Entries with scene source code:
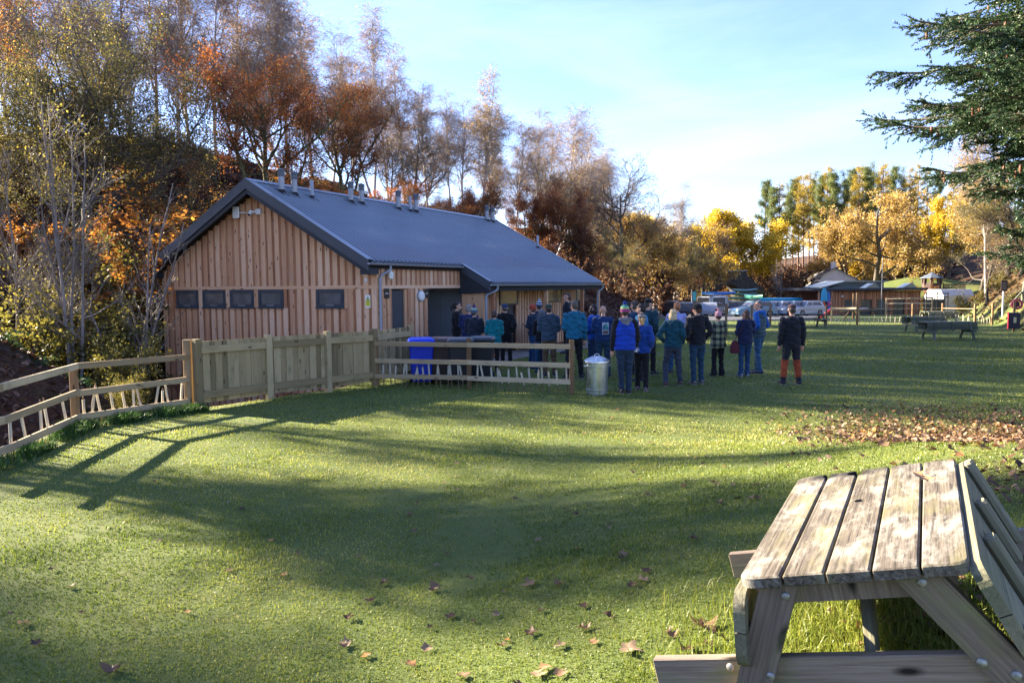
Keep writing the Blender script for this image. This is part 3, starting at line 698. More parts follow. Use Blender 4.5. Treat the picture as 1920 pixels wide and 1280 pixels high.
# across the car park
tree('yellow',1412,138,390,'bright yellow maple beside the stone bridge',wide=1.2,rz=.7)
tree('ochre',1640,120,356,'largest ochre oak, standing behind the cafe roof',rz=.3,wide=1.05)
tree('ochre',1590,140,402,'ochre oak left of the largest one',wide=.85)
tree('yellow',1622,142,440,'golden tree low behind the white cottage')
tree('ochre',1700,122,400,'ochre oak on the right of the largest one',wide=.8)
tree('yellow',1778,112,345,'yellow tree with a thick trunk beside the gazebo',wide=.7)
tree('sap3',1462,112,482,'pale bare multi-stemmed bush left of the cottage',cat='bush')
tree('shrubby',1500,108,500,'brown leaved shrub left of the cottage',cat='shrub')
GP='pines on the far ridge'
for i,(px,d,yt) in enumerate([(1432,165,360),(1450,158,372),(1472,160,366),(1496,164,352),(1515,170,346),(1534,166,350),(1552,172,336),(1577,170,342),(1592,176,338),(1615,172,332),(1634,178,326),(1655,176,330),(1668,180,334),(1690,176,336),(1714,182,332),(1735,176,336),(1757,180,340),(1780,176,345),(1462,158,364),(1485,166,356),(1505,160,352),(1524,172,344),(1544,165,342),(1562,160,345),(1603,166,336),(1624,168,334),(1645,172,332),(1702,170,338)]):
    k=['pine1','larch1','pine2','larch2'][[0,0,2,1,3,0,1,2,0,3,2,1,0,2,1,3,0,1,3,0,1,2,3,0,1,0,3,1][i]]
    tree(k,px,d,yt-24,'yellow larch in the conifers on the far ridge' if 'larch' in k else 'dark green pine in the conifers on the far ridge',GP if 'pine' in k else 'larches on the far ridge',wide=1.0)
tree('birchgold',1850,62,170,'tan birch seen through the spruce branches')
tree('ochre',1890,70,330,'ochre oak on the bank behind the spruce')
tree('olive',1840,84,360,'dull green tree on the bank behind the gazebo')
tree('olive',1915,58,300,'dark oak on the bank cut by the right edge')
tree('bare',1852,58,420,'slanting thin tree rooted on the bare bank')
for px,d,yt,lb in [(1806,70,548,'green bush at the top of the lit bank'),(1838,62,540,'green bush halfway along the lit bank'),(1898,46,545,'green bush behind the lifebuoy post'),(1880,56,500,'green bush under the spruce on the bank')]:
    tree('gbush',px,d,yt,lb,cat='bush')
tree('obush',1722,98,522,'orange bush on the mound below the gazebo',cat='bush')
for px,d,yt in [(1395,150,490),(1430,152,495),(1462,154,495),(1492,150,498),(1520,154,494),(1548,156,470),(1580,158,464),(1612,156,468),(1640,158,470),(1672,156,464),(1700,156,468),(1728,150,466),(1345,136,510),(1375,150,500),(1412,160,495),(1478,162,492),(1545,164,485),(1440,140,505),(1478,136,512)]:
    tree('shrubby',px,d,yt,'brown undergrowth shrub on the slope under the far pines','brown shrubs under the far pines',cat='shrub',wide=1.5)
for px,d,yt,lb in [(1385,118,545,'low green bush right of the bridge arch'),(1420,114,538,'low green bush under the yellow maple'),(1440,110,545,'low green bush by the canoe rack')]:
    tree('gbush',px,d,yt,lb,cat='bush',wide=1.5)
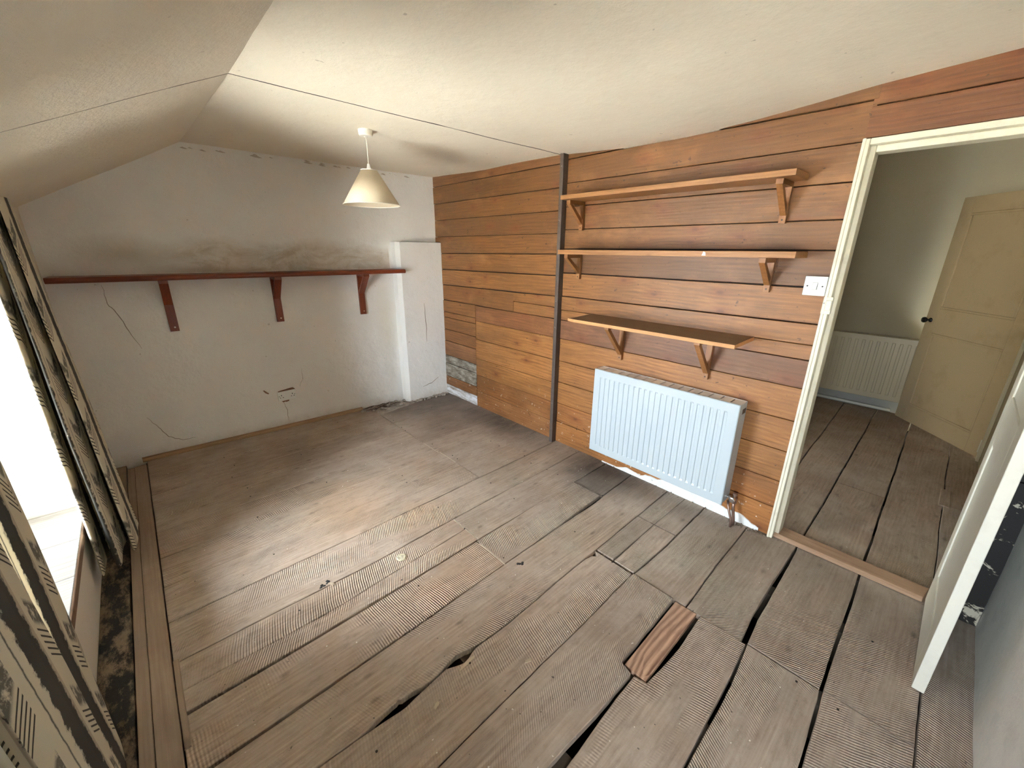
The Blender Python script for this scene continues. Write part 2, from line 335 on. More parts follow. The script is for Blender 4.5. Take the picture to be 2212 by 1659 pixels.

= TASK DIRECTIONS =
Repeat the records above exactly, leaving out any pictures they contain.

= THE ANSWER =
Keep writing the Blender script for this image. This is part 3, starting at line 698. More parts follow. Use Blender 4.5. Treat the picture as 1920 pixels wide and 1280 pixels high.
# across the car park
tree('yellow',1412,138,390,'bright yellow maple beside the stone bridge',wide=1.2,rz=.7)
tree('ochre',1640,120,356,'largest ochre oak, standing behind the cafe roof',rz=.3,wide=1.05)
tree('ochre',1590,140,402,'ochre oak left of the largest one',wide=.85)
tree('yellow',1622,142,440,'golden tree low behind the white cottage')
tree('ochre',1700,122,400,'ochre oak on the right of the largest one',wide=.8)
tree('yellow',1778,112,345,'yellow tree with a thick trunk beside the gazebo',wide=.7)
tree('sap3',1462,112,482,'pale bare multi-stemmed bush left of the cottage',cat='bush')
tree('shrubby',1500,108,500,'brown leaved shrub left of the cottage',cat='shrub')
GP='pines on the far ridge'
for i,(px,d,yt) in enumerate([(1432,165,360),(1450,158,372),(1472,160,366),(1496,164,352),(1515,170,346),(1534,166,350),(1552,172,336),(1577,170,342),(1592,176,338),(1615,172,332),(1634,178,326),(1655,176,330),(1668,180,334),(1690,176,336),(1714,182,332),(1735,176,336),(1757,180,340),(1780,176,345),(1462,158,364),(1485,166,356),(1505,160,352),(1524,172,344),(1544,165,342),(1562,160,345),(1603,166,336),(1624,168,334),(1645,172,332),(1702,170,338)]):
    k=['pine1','larch1','pine2','larch2'][[0,0,2,1,3,0,1,2,0,3,2,1,0,2,1,3,0,1,3,0,1,2,3,0,1,0,3,1][i]]
    tree(k,px,d,yt-24,'yellow larch in the conifers on the far ridge' if 'larch' in k else 'dark green pine in the conifers on the far ridge',GP if 'pine' in k else 'larches on the far ridge',wide=1.0)
tree('birchgold',1850,62,170,'tan birch seen through the spruce branches')
tree('ochre',1890,70,330,'ochre oak on the bank behind the spruce')
tree('olive',1840,84,360,'dull green tree on the bank behind the gazebo')
tree('olive',1915,58,300,'dark oak on the bank cut by the right edge')
tree('bare',1852,58,420,'slanting thin tree rooted on the bare bank')
for px,d,yt,lb in [(1806,70,548,'green bush at the top of the lit bank'),(1838,62,540,'green bush halfway along the lit bank'),(1898,46,545,'green bush behind the lifebuoy post'),(1880,56,500,'green bush under the spruce on the bank')]:
    tree('gbush',px,d,yt,lb,cat='bush')
tree('obush',1722,98,522,'orange bush on the mound below the gazebo',cat='bush')
for px,d,yt in [(1395,150,490),(1430,152,495),(1462,154,495),(1492,150,498),(1520,154,494),(1548,156,470),(1580,158,464),(1612,156,468),(1640,158,470),(1672,156,464),(1700,156,468),(1728,150,466),(1345,136,510),(1375,150,500),(1412,160,495),(1478,162,492),(1545,164,485),(1440,140,505),(1478,136,512)]:
    tree('shrubby',px,d,yt,'brown undergrowth shrub on the slope under the far pines','brown shrubs under the far pines',cat='shrub',wide=1.5)
for px,d,yt,lb in [(1385,118,545,'low green bush right of the bridge arch'),(1420,114,538,'low green bush under the yellow maple'),(1440,110,545,'low green bush by the canoe rack')]:
    tree('gbush',px,d,yt,lb,cat='bush',wide=1.5)
The Blender Python script for this scene continues. Write part 2, from line 335 on. More parts follow. The script is for Blender 4.5. Take the picture to be 2212 by 1659 pixels.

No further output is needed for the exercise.